Il fatto che il documento sia stato presentato in Consiglio provinciale e non sia stato in qualche modo consegnato in segreto è un fatto positivo, e la promessa da parte dei politici è quella di prendere davvero posizione su tutte queste misure e modifiche proposte punto per punto. Naturalmente, può accadere che la Provincia dica in tempi piuttosto brevi che alcuni punti non sono realisticamente realizzabili, non nell’immediato. Ma bisogna fare i conti con le proposte, e spero che alcune misure vengano riviste di nuovo e che i politici prendano i risultati del Consiglio per il clima come uno stimolo e giungano alla conclusione che le misure finora previste non sono sufficienti per raggiungere gli obiettivi stabiliti.

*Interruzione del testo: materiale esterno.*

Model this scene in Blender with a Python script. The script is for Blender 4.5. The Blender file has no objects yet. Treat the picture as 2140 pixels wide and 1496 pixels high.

Cosa pensa di questa esperienza?
Ad essere sincero, all’inizio ero un po’ scettico, ma ora devo dire che è stato impressionante vedere i risultati che la popolazione produce quando si mette davvero al lavoro. È stato un processo entusiasmante e sicuramente molto utile, ma anche impegnativo in termini di tempo e di denaro. Credo anche che debba essere così complesso per poter funzionare. Quindi bisogna fare una valutazione per decidere su quali temi fare riscorso a uno strumento del genere, perché non sarà possibile attuarlo sempre.
PAESC del Comune di Bolzano
Anche la popolazione del Comune di Bolzano è chiamata a esprimersi sulla transizione ecologica. Con il Piano d’Azione per l’Energia Sostenibile e il Clima (PAESC) la città punta ad abbattere le proprie emissioni di CO2 del 40 per cento entro il 2030. Si impegnerà inoltre a lavorare sull’adattamento ai cambiamenti climatici per ridurne gli effetti negativi. I principali ambiti interessati dal PAESC sono il risanamento energetico degli edifici pubblici e privati, l’aumento del verde urbano, la mobilità sostenibile, la sensibilizzazione della cittadinanza. Ma come saranno raggiunti gli obiettivi stabiliti? Le scelte che verranno fatte toccheranno da vicino la vita della comunità; per questo il Comune ha scelto di mettere in atto un processo partecipativo che ha affidato agli esperti e alle esperte di Eurac Research. Per raccogliere le idee della cittadinanza sono stati creati due organi: l’Assemblea cittadina per il Clima, composta da 30 cittadine e cittadini residenti nel Comune di Bolzano con caratteristiche socio-demografiche diverse, e lo Stakeholder Forum, composto da 12 rappresentanti di portatori di interesse della città di Bolzano (rappresentanti delle imprese, associazioni di categoria, società civile, commercianti, settore pubblico). Tra settembre e ottobre 2024, si sono svolti cinque incontri molto partecipati di Assemblea e Forum. Ora il team di lavoro sta analizzando le proposte e a marzo 2025 è previsto un ulteriore incontro aperto a tutta la cittadinanza.